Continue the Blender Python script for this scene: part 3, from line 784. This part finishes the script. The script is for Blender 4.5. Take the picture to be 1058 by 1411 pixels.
-------
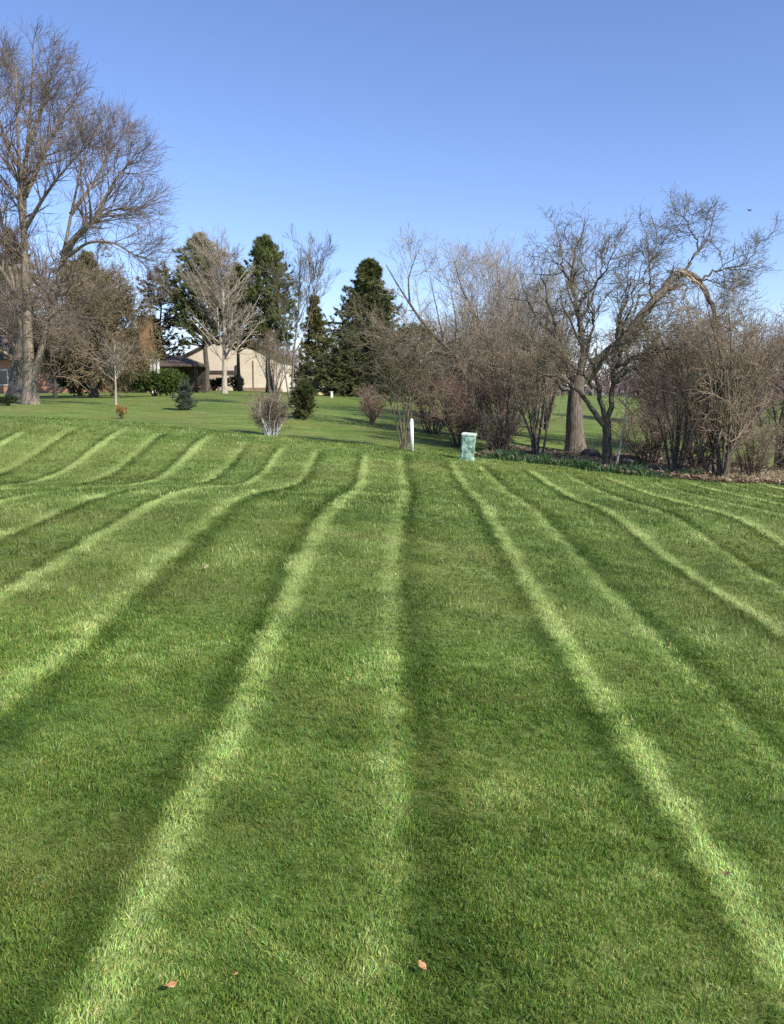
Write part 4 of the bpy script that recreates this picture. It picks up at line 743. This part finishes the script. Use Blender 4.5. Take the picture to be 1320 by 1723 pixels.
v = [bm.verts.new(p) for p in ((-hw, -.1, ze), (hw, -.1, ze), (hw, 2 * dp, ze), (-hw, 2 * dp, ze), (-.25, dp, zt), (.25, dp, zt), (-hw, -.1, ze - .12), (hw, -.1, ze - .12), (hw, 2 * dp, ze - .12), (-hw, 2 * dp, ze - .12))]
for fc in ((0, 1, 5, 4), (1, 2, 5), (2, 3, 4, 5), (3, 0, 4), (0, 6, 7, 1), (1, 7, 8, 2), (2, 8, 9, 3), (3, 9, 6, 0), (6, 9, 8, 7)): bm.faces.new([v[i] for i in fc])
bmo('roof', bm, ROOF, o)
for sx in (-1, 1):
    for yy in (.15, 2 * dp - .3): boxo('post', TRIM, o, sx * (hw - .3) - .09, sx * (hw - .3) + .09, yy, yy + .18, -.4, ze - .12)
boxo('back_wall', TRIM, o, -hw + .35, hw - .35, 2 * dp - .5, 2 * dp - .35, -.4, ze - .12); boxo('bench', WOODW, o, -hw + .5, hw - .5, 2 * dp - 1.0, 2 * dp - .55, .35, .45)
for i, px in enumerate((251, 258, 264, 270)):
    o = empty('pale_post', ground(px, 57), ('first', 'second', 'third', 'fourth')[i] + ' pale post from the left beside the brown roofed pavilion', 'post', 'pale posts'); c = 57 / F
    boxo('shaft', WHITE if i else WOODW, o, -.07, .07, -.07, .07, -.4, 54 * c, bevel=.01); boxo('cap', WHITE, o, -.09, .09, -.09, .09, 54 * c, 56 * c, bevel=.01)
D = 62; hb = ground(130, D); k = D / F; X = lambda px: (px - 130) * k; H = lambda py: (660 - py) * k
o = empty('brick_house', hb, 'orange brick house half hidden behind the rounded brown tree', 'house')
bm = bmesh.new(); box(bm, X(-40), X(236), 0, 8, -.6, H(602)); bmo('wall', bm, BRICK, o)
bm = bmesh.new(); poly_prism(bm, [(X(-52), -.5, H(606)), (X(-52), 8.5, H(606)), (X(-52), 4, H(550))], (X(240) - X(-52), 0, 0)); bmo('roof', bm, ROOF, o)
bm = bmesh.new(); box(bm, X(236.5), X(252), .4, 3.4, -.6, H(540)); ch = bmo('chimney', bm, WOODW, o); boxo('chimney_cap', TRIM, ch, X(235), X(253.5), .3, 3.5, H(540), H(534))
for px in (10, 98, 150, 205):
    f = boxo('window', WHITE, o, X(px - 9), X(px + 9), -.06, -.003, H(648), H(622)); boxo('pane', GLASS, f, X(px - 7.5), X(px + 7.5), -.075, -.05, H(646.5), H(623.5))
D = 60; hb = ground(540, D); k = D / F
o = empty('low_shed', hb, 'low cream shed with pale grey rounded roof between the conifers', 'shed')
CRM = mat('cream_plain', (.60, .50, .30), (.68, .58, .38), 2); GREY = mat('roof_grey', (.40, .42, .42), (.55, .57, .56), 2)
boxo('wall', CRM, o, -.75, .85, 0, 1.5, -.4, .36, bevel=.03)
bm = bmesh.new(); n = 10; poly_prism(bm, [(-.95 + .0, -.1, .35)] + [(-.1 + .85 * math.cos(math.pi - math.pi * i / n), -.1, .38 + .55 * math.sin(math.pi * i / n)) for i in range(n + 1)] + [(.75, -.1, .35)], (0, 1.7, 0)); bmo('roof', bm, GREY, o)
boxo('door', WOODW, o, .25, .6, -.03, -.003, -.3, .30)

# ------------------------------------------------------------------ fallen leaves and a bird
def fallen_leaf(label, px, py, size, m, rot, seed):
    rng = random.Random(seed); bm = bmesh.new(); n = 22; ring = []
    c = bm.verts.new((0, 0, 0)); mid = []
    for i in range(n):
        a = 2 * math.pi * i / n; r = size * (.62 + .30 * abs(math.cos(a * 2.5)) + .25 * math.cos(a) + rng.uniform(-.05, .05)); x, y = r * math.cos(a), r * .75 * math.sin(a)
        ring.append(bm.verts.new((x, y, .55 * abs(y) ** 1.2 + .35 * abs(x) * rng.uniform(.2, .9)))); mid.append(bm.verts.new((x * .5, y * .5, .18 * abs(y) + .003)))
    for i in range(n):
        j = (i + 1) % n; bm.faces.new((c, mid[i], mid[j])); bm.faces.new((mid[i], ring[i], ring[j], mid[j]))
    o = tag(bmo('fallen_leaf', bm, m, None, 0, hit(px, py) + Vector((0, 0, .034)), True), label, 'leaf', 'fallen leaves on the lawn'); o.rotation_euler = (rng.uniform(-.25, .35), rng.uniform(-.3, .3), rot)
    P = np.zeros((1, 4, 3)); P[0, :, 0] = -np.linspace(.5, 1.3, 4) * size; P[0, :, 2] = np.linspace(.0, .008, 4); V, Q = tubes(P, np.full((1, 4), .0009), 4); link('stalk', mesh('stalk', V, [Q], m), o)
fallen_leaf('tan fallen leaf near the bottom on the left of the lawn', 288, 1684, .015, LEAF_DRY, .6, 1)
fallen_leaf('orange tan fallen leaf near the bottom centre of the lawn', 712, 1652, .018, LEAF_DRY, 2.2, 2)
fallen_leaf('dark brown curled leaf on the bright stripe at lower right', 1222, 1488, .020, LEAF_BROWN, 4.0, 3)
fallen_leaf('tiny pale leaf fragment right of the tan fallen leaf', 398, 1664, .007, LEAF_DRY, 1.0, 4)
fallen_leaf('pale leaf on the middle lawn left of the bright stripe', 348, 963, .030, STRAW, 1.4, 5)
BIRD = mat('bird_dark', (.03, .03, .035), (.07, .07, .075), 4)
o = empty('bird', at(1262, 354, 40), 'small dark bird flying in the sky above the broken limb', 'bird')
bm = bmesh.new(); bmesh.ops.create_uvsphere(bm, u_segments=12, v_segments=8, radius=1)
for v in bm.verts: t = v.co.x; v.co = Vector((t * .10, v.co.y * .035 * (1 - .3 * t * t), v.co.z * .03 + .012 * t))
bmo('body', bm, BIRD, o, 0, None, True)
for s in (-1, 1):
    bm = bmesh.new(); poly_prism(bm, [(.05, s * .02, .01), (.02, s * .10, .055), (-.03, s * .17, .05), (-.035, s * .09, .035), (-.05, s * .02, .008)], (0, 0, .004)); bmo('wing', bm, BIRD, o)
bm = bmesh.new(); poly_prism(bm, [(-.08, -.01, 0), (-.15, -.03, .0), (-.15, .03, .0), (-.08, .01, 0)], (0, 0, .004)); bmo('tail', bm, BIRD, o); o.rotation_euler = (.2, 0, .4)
-------
The request
From the material above, count the lines that include "pixels" and give only the total.

Completed task
2